И это приводит к различию эпоса и драмы.

§ 63. Соотношение драмы и эпоса

Если, по Гердеру, характер сам по себе ни на что не опирается, на чем же строится сама фабула? Разве мрачный Рок, из недр которого выходит фабула — и характер тоже, разве сам мрачный Рок — не характер, чудовищный бог, стоящий позади богов, бросающий молнии из своей огромной немотствующей тучи, и вновь погружающийся в тьму, и вновь извергающий молнии? Разве Рок — не Мировой дух эпоса, не Немезида драмы? Ведь различие между обоими видами очевидно.
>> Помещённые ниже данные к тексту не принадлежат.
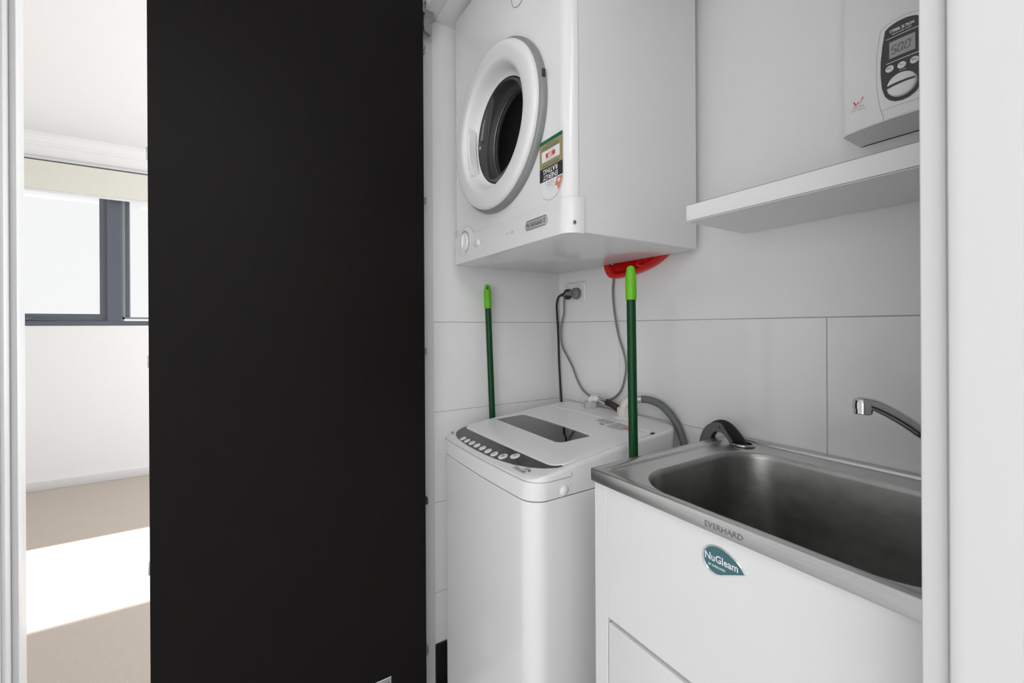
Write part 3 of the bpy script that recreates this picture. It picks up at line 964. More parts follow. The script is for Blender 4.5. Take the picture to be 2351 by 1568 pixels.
def mixl(A, B, t):
    return [(a[0] + (b[0] - a[0]) * t, a[1] + (b[1] - a[1]) * t) for a, b in zip(A, B)]


def wide(L, a, b):
    return [(x - a * min(1, max(0, (-1.015 - x) / 0.2)) + b * min(1, max(0, (x + 1.015) / 0.2)), y) for x, y in L]


W0, W1, W2 = wo(0.0), wo(0.0025), wide(wo(0.0055), 0.004, 0.0075)
LO = lid_loop(0.0016)
rows = [[(x, y, 0.7928) for x, y in wo(0.010)], [(x, y, 0.7928) for x, y in W1], [(x, y, 0.7940) for x, y in W0],
        [(x, y, zt(x, y) - 0.011) for x, y in wide(W0, 0.004, 0.0075)], [(x, y, zt(x, y) - 0.0055) for x, y in wide(wo(0.0008), 0.004, 0.0075)], [(x, y, zt(x, y) - 0.0018) for x, y in wide(wo(0.0026), 0.004, 0.0075)], [(x, y, zt(x, y)) for x, y in W2]]
for t in (0.25, 0.5, 0.75, 1.0):
    rows.append([(x, y, zt(x, y)) for x, y in mixl(W2, LO, t)])
rows.append([(x, y, zt(x, y) - 0.012) for x, y in LO])
bm = NB()
loft(bm, rows, False, False)
housing = obj('top_housing', bm, 'plastic_white', wm, angle=0.5)
# console seam around the housing front: thin dark line for the shaded groove
bm = NB()
seam = [p for p in wide(wo(0.0), 0.0039, 0.0073)]
ls = [p for p in seam if p[1] < 0.645]
right_part = sorted([p for p in ls if p[0] > -0.80 and p[1] > 0.57], key=lambda p: -p[1])
fr = sorted([p for p in ls if p not in right_part and p[1] < 0.60], key=lambda p: -p[0])
pth = [(-0.7594, 0.640, 0.852), (-0.7590, 0.640, 0.8385)] + [(x, y, 0.8375 + max(0, (y - 0.60)) * 0.02) for x, y in right_part if y < 0.638] + [(x, y, 0.8375) for x, y in fr]
tube(bm, pth, 0.0006, 5)
obj('console_seam', bm, 'hairline', housing)
# lid with a window opening
WQ = [(-0.8800, 0.7005), (-0.8620, 0.7970), (-1.2080, 0.8060), (-1.2360, 0.7130)]


def win_loop(o=0.0):
    c_ = Vector((-1.046, 0.755))
    q = [(x + (0.001 if x > c_.x else -0.001) * o * 1000, y + (o if y > c_.y else -o)) for x, y in WQ]
    pts = rquad(q, [0.022, 0.012, 0.014, 0.010], 8, 10)
    return [(x, y - 0.006 * (1 - ((x + 1.046) / 0.18) ** 2) * (1 if y < 0.72 else 0)) for x, y in pts]


LI = win_loop(0.0)
dz = 0.0035
rows = [[(x, y, zt(x, y) - 0.010) for x, y in lid_loop(0.0)], [(x, y, zt(x, y) + dz - 0.003) for x, y in lid_loop(0.0)], [(x, y, zt(x, y) + dz - 0.0008) for x, y in lid_loop(-0.001)], [(x, y, zt(x, y) + dz) for x, y in lid_loop(-0.004)]]
for t in (0.2, 0.4, 0.6, 0.8):
    rows.append([(x, y, zt(x, y) + dz) for x, y in mixl(lid_loop(-0.004), win_loop(0.0012), t)])
rows += [[(x, y, zt(x, y) + dz) for x, y in win_loop(0.0012)], [(x, y, zt(x, y) + dz - 0.001) for x, y in LI], [(x, y, zt(x, y) + dz - 0.006) for x, y in LI]]
bm = NB()
loft(bm, rows, False, False)
lid = obj('lid', bm, 'plastic_white', wm, angle=0.5)
bm = NB()     # raised back edge of the lid
tube(bm, [(x, 0.9345, zt(x, 0.9345) + dz - 0.0008) for x in [-1.248 + 0.47 * k / 20 for k in range(21)]], 0.0022, 8)
obj('lid_ridge', bm, 'plastic_white', lid)
bm = NB()
rows = [[(x, y, zt(x, y) + dz - 0.0015) for x, y in LI]] + [[(x, y, zt(x, y) + dz - 0.0015) for x, y in mixl(LI, [(-1.046, 0.755)] * len(LI), t)] for t in (0.35, 0.7, 0.97)]
loft(bm, rows, False, True)
obj('lid_window', bm, 'smoked_glass', lid)
obj('lid_hinge', bx(-0.7745, -0.7685, 0.928, 0.940, 0.880, 0.8955, 0.001, 1), 'ink', housing)
# tub below the window
bm = NB()
T0 = rrect(-1.250, -0.790, 0.66, 0.90, 0.03, 8, 10)
loft(bm, [[(x, y, 0.852) for x, y in T0], [(x, y, 0.80) for x, y in mixl(T0, [(-1.02, 0.78)] * len(T0), 0.06)], [(x, y, 0.60) for x, y in mixl(T0, [(-1.02, 0.78)] * len(T0), 0.10)]], False, True)
obj('tub', bm, 'tub_dark', wm)
bm = NB()
cyl = [(-1.02 + 0.20 * math.cos(2 * math.pi * k / 40), 0.785 + 0.112 * math.sin(2 * math.pi * k / 40)) for k in range(40)]
loft(bm, [[(x, y, 0.822) for x, y in cyl], [(-1.02 + (x + 1.02) * 0.95, 0.785 + (y - 0.785) * 0.95, 0.826) for x, y in cyl], [(-1.02 + (x + 1.02) * 0.90, 0.785 + (y - 0.785) * 0.90, 0.818) for x, y in cyl]], False, False)
obj('tub_ring', bm, 'smoke_in', wm)
# dark control strip
lowc = [(-1.2560, .6240), (-1.2500, .5960), (-1.2420, .5790), (-1.2300, .5670), (-1.2100, .5570), (-1.1830, .5495), (-1.1450, .5455), (-1.1000, .5430), (-1.0500, .5420), (-.9840, .5430), (-.9290, .5470), (-.8730, .5550), (-.8280, .5680), (-.7940, .5860), (-.7720, .6080), (-.7690, .6215)]
upc = [(-1.2560, .6245), (-1.2490, .6160), (-1.2300, .6055), (-1.1740, .6025), (-1.0540, .5985), (-.9300, .5985), (-.8560, .6010), (-.8000, .6065), (-.7760, .6215), (-.7690, .6225)]
bm = NB()
rows = []
N = 64
xs = [-1.2560 + (1.2560 - .7690) * (0.5 - 0.5 * math.cos(math.pi * k / N)) for k in range(N + 1)]
lo = [interp(x, [p[0] for p in lowc], [p[1] for p in lowc]) for x in xs]
hi = [interp(x, [p[0] for p in upc], [p[1] for p in upc]) for x in xs]
for t in [k / 6 for k in range(7)]:
    rows.append([(x, a + (b - a) * t, zt(x, a + (b - a) * t) + 0.0009) for x, a, b in zip(xs, lo, hi)])
loft(bm, rows, False, False, closed=False)
strip = obj('control_strip', bm, 'console_dark', wm, angle=1.2)
def deck_n(x, y):
    return Vector(((zt(x - .002, y) - zt(x + .002, y)) / .004, (zt(x, y - .004) - zt(x, y + .004)) / .008, 1)).normalized()
for i, (x, y, rd) in enumerate([(-1.158, .5565, .0098), (-1.129, .556, .0098), (-1.099, .5565, .0100), (-1.068, .5565, .0102), (-1.036, .5568, .0104), (-1.004, .5563, .0106), (-.971, .5563, .0108), (-.936, .5618, .0128), (-.908, .5805, .0132)]):
    nn = deck_n(x, y)
    f = frame(nn)
    c_ = Vector((x, y, zt(x, y) + 0.0009))
    bm = NB()
    lathe(bm, [(rd, -0.001), (rd, 0.0010), (rd * 0.86, 0.0014), (rd * 0.84, 0.0010), (rd * 0.78, 0.0010), (rd * 0.76, 0.0020), (rd * 0.3, 0.0024), (0.0002, 0.0024)], c_, f, 24)
    b_ = obj('button', bm, 'plastic_white', strip)
    yd = (Vector((0, 1, 0)) - nn * nn.y).normalized()
    text(['–', '–', '+', '–', '–', '::', '||', '>||', 'O'][i], c_ + nn * 0.0026, PX, yd, rd * 0.85, 'ink', b_, name='symbol', bold=0.0001)
for k, (x0, y0, wd) in enumerate([(-1.115, .584, .02), (-1.095, .587, .022), (-1.07, .589, .02), (-1.105, .575, .018), (-1.075, .579, .02), (-1.05, .582, .02), (-1.03, .586, .022), (-1.06, .5715, .018), (-1.04, .575, .02), (-1.015, .578, .018), (-1.03, .569, .018), (-1.005, .572, .02), (-.985, .575, .016), (-1.0, .583, .03)]):
    nn = deck_n(x0, y0)
    text(['WASH', 'RINSE', 'SPIN', 'HIGH', 'MED', 'LOW', 'FUZZY', 'HEAVY', 'SOAK', 'QUICK', 'DELAY', 'LEVEL', 'AIR', '_____'][k], (x0, y0, zt(x0, y0) + 0.0012), PX, (Vector((0, 1, 0)) - nn * nn.y), 0.0052, 'ink_grey', strip)
nn = deck_n(-0.84, 0.555)
yd = (Vector((0, 1, 0)) - nn * nn.y).normalized()
text('Fuzzy Logic', (-0.8400, 0.5520, zt(-0.84, 0.552)), PX, yd, 0.0105, 'ink', housing, shear=0.25, lift=0.0009)
text('5.5kg', (-0.8200, 0.5600, zt(-0.82, 0.560)), PX, yd, 0.0110, 'ink', housing, shear=0.15, bold=0.0001, lift=0.0012)
obj('underline', bx(-0.868, -0.815, 0.5462, 0.5467, zt(-0.84, 0.5465) + 0.0002, zt(-0.84, 0.5465) + 0.0009), 'ink', housing, smooth=False)
nn = deck_n(-1.23, 0.562)
yd = (Vector((0, 1, 0)) - nn * nn.y).normalized()
text('Haier', (-1.2370, 0.5590, zt(-1.237, 0.559)), (0.97, -0.22, 0.02), (0.22, 0.95, 0.2), 0.0125, 'ink', housing, shear=0.2, bold=0.0001, lift=0.0016)
# small print on the lid
bm = NB()
for k in range(7):
    x0, x1 = -0.958 + 0.001 * k, -0.905 + 0.002 * (k % 3)
    y = 0.900 + 0.0065 * k
    poly(bm, [(x0, y, zt(x0, y) + dz + 0.0006), (x1, y, zt(x1, y) + dz + 0.0006), (x1, y + 0.0042, zt(x1, y + 0.0042) + dz + 0.0006), (x0, y + 0.0042, zt(x0, y + 0.0042) + dz + 0.0006)])
for k in range(7):
    x0, x1 = -0.895 + 0.001 * (k % 2), -0.840 + 0.002 * (k % 3)
    y = 0.884 + 0.0072 * k
    poly(bm, [(x0, y, zt(x0, y) + dz + 0.0006), (x1, y, zt(x1, y) + dz + 0.0006), (x1, y + 0.0045, zt(x1, y + 0.0045) + dz + 0.0006), (x0, y + 0.0045, zt(x0, y + 0.0045) + dz + 0.0006)])
wl = obj('care_notice', bm, 'ink_pale', lid, smooth=False)
def lidpatch(x0, x1, y0, y1, m):
    bm = NB()
    poly(bm, [(x, y, zt(x, y) + dz + 0.0009) for x, y in ((x0, y0), (x1, y0), (x1, y1), (x0, y1))])
    return obj('print_patch', bm, m, lid, smooth=False)
lidpatch(-0.926, -0.910, 0.884, 0.893, 'print_salmon')
lidpatch(-0.850, -0.828, 0.899, 0.914, 'print_salmon')
lidpatch(-0.850, -0.828, 0.920, 0.930, 'print_salmon')
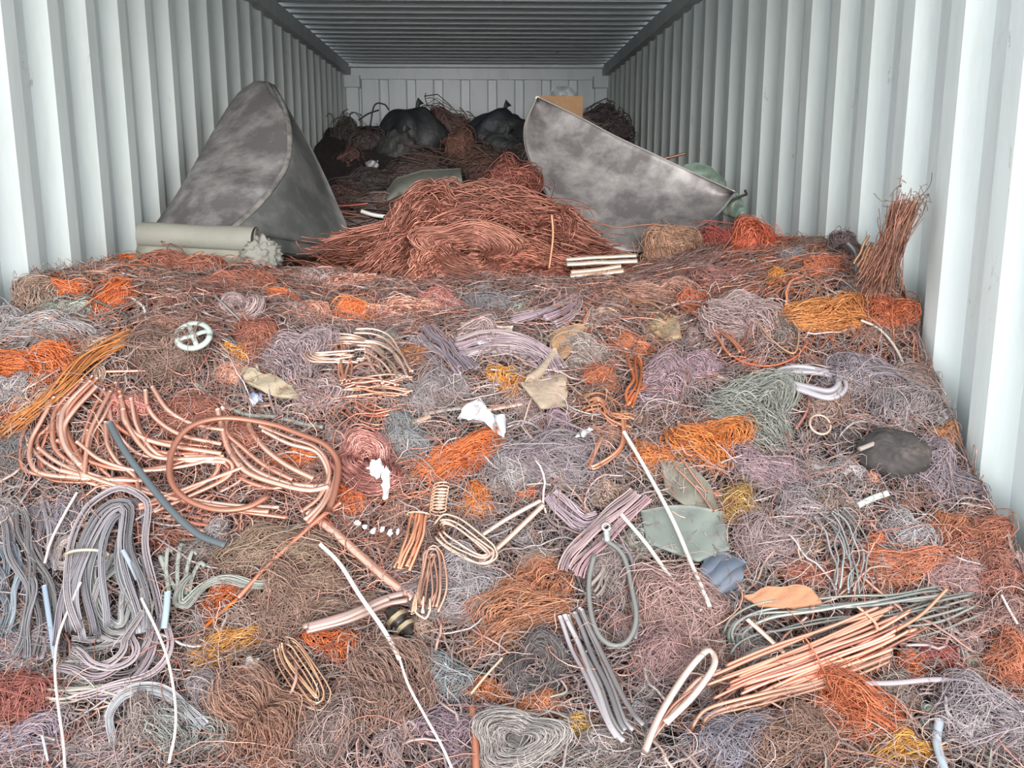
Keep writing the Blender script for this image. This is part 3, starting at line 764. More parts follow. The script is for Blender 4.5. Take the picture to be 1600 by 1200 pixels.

В драме царит человек, навлекая на свою голову молнию, в эпосе — мир и человеческий род. Корни драмы — мощные корневища, уходящие вглубь, корни эпоса широко расходятся по горизонтали. Небывалое целое эпос простирает перед нами, мы — боги, созерцающие мир; драма вырезает жизненный путь одного человека из всебытия времен и пространств, — жалкие эфемеры, мы играем в солнечном луче, разделяющем две Вечности: драма напоминает нам о нас, а эпос застилает нас целым своим миром. Драма — бушующее пламя взорвавшегося корабля, гроза, разряжающая зной дня; эпос — фейерверк, и в воздухе играют города, взорвавшиеся корабли, грозы, войны, сады, вензеля героев; в эпос драма могла бы войти как часть, создавая поэзию поэзии{1}. Сконцентрированная на одном человеке драма должна больше считаться со временем, местом и фабулой, как являет их нам сама действительность. Для трагического героя солнце всходит и заходит; для эпического одновременно здесь вечер, там ночь, эпос витает над миром и родами людей, по Шлегелю, он может кончиться на любом месте, следовательно, может и начаться на любом{2}, — да и как мог бы кончиться мир, история всебытия? Поэтому у эпического романа Сервантеса два продолжения — одно собственное, другое — написанное чужой рукой.